When Muslims complained, they were told that freedom of expression was a fundamental right. In September 2011, British fashion designer John Galliano was convicted for making “public insults based on origin, religious affiliation, race or ethnicity” after making anti-Semitic comments in public. On the same note, Holocaust denial remains a crime in several European countries. In September 2010, the Advertising Standards Agency in the UK banned an ice cream company from using an advert displaying a pregnant nun eating ice cream in a church, together with the strap line “immaculately conceived.” The ASA said that the advert “was likely to be seen as a distortion and mockery of the beliefs of Roman Catholics” and “likely to cause serious offence to readers, particularly those who practised the Roman Catholic faith.” The ASA banned another advert for the same company (Antonio Federici) in July 2009 that showed a priest and a nun appearing as if they were about to kiss.

The War on Terror has seen several Muslims in the UK and US, such as Ahmed Faraz and Tarek Mehanna, sentenced to lengthy spells in maximum security prisons for no greater offences than publishing books and articles critical of Western foreign policy and promoting the political and military aspects of Islam.
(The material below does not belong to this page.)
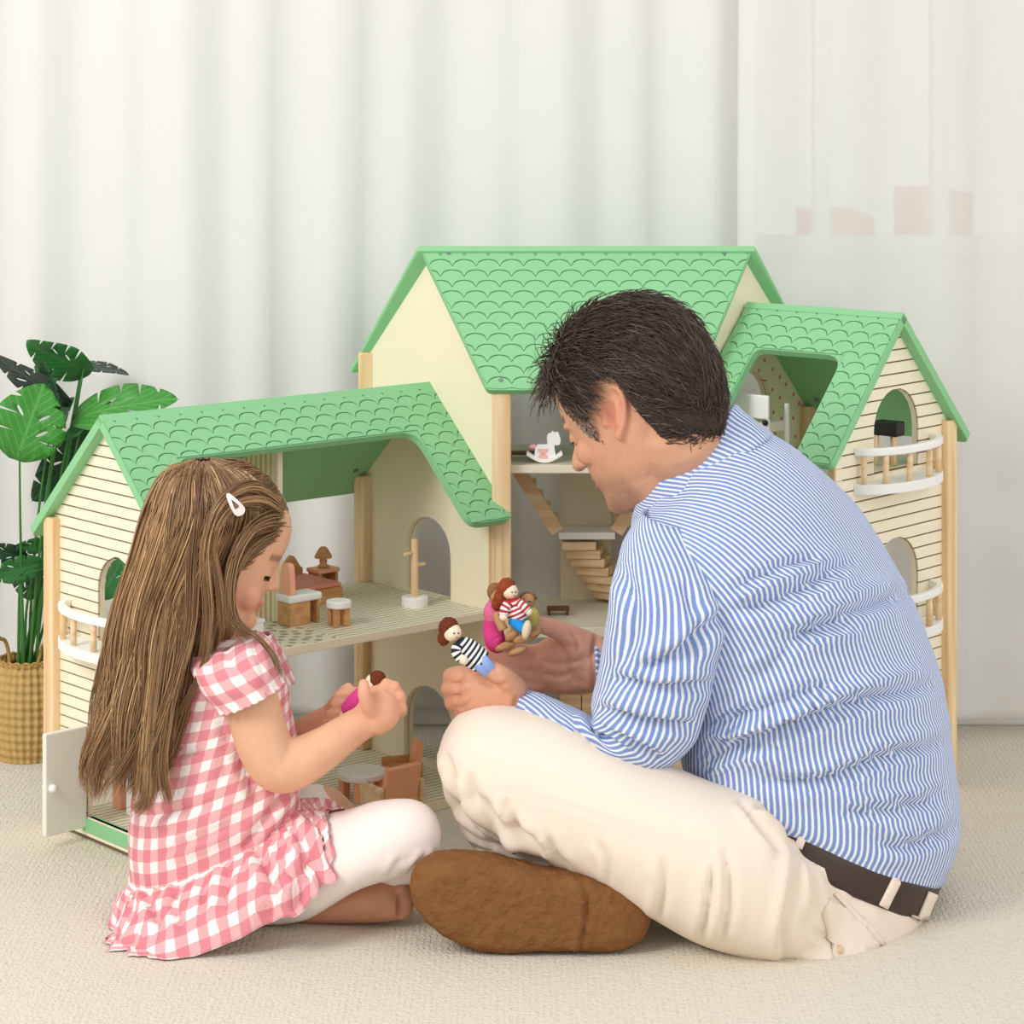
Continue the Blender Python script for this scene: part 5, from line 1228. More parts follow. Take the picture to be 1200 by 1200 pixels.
# ------------------------------------------------------------------ the girl
GIRL = thing('person', 'little girl in pink gingham dress with long light brown hair, holding a doll', 'person', (U(270, 1090, -.52).x, -.52, 0))
def gingham():
    m = bpy.data.materials.new('pink_gingham'); m.use_nodes = True; nt = m.node_tree; b = nt.nodes['Principled BSDF']; b.inputs['Roughness'].default_value = .85; b.inputs['Specular IOR Level'].default_value = .12
    u = nt.nodes.new('ShaderNodeUVMap'); sp = nt.nodes.new('ShaderNodeSeparateXYZ'); nt.links.new(u.outputs[0], sp.inputs[0])
    tc = nt.nodes.new('ShaderNodeTexCoord'); n = nt.nodes.new('ShaderNodeTexNoise'); n.inputs['Scale'].default_value = 90; n.inputs['Detail'].default_value = 3; nt.links.new(tc.outputs['Object'], n.inputs['Vector'])
    outs = []
    for k in (0, 1):
        a = nt.nodes.new('ShaderNodeMath'); a.operation = 'MULTIPLY_ADD'; a.inputs[1].default_value = .0025; nt.links.new(n.outputs[0], a.inputs[0]); nt.links.new(sp.outputs[k], a.inputs[2])
        d = nt.nodes.new('ShaderNodeMath'); d.operation = 'DIVIDE'; d.inputs[1].default_value = .030; nt.links.new(a.outputs[0], d.inputs[0])
        p = nt.nodes.new('ShaderNodeMath'); p.operation = 'PINGPONG'; p.inputs[1].default_value = .5; nt.links.new(d.outputs[0], p.inputs[0])
        r = nt.nodes.new('ShaderNodeMapRange'); r.inputs[1].default_value = .225; r.inputs[2].default_value = .255; nt.links.new(p.outputs[0], r.inputs[0]); outs.append(r.outputs[0])
    s = nt.nodes.new('ShaderNodeMath'); s.operation = 'ADD'; nt.links.new(outs[0], s.inputs[0]); nt.links.new(outs[1], s.inputs[1])
    h = nt.nodes.new('ShaderNodeMath'); h.operation = 'MULTIPLY'; h.inputs[1].default_value = .5; nt.links.new(s.outputs[0], h.inputs[0])
    r = nt.nodes.new('ShaderNodeValToRGB'); e = r.color_ramp.elements; e[0].color = srgb(250, 240, 236); e[1].color = srgb(222, 138, 146); q = r.color_ramp.elements.new(.5); q.color = srgb(234, 176, 178)
    nt.links.new(h.outputs[0], r.inputs[0]); n2 = nt.nodes.new('ShaderNodeTexNoise'); n2.inputs['Scale'].default_value = 500; nt.links.new(tc.outputs['Object'], n2.inputs['Vector'])
    hs = nt.nodes.new('ShaderNodeHueSaturation'); mr = nt.nodes.new('ShaderNodeMapRange'); mr.inputs[3].default_value = .88; mr.inputs[4].default_value = 1.12; nt.links.new(n2.outputs[0], mr.inputs[0]); nt.links.new(mr.outputs[0], hs.inputs['Value']); nt.links.new(r.outputs[0], hs.inputs['Color']); nt.links.new(hs.outputs[0], b.inputs['Base Color'])
    bp = nt.nodes.new('ShaderNodeBump'); bp.inputs['Strength'].default_value = .3; bp.inputs['Distance'].default_value = .0006; nt.links.new(n2.outputs[0], bp.inputs['Height']); nt.links.new(bp.outputs[0], b.inputs['Normal'])
    return m
ging = gingham()
DR = [ring((350, 938), (153, 1034), -.50, .105, -.02), ring((352, 900), (150, 985), -.50, .107, -.02), ring((348, 860), (156, 930), -.50, .102, -.02), ring((340, 815), (170, 868), -.50, .098, -.02), ring((330, 778), (187, 808), -.50, .100, -.02), ring((315, 758), (203, 768), -.50, .092, -.02), ring((300, 748), (214, 746), -.50, .06, -.01), ring((288, 744), (224, 738), -.50, .044)]
FL_D = [([(165, 960), (210, 950), (260, 945)], 5, .003), ([(280, 1000), (310, 960), (335, 925)], 4, .004), ([(265, 860), (285, 900), (300, 940)], 5, .004), ([(190, 1000), (230, 985), (280, 965)], 4, .003), ([(255, 835), (262, 880), (255, 930)], 4, .003), ([(160, 890), (200, 880), (245, 885)], 4, .003)]
dress = garment('dress', DR, ging, GIRL, FL_D, n=96, sub=8, wob=((.003, 16, 11), (.001, 40, 12)), fmul=1.3)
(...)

No freedom of expression for these young Muslims.

In contrast, there is no such procedure in the Muslim world or in the Western world to protect the sensitivities of Muslims, thereby leading to the type of angry demonstrations that we are witnessing. One can predict that were no systems in place to address public anger in the West about insults to things the public holds sacred, there would be similar large scale demonstrations, and these would not be limited to elements of the far right. Muslims are denied such protection. They are insulted and abused, mocked and ridiculed, demonised and ostracised and told to get over it. Until such time as the governments of the world are prepared to offer similar protection to Muslims as it does to others, they should expect such angry reaction from the masses. “Never Again” should not be hollow rhetoric but state policy, and for all communities.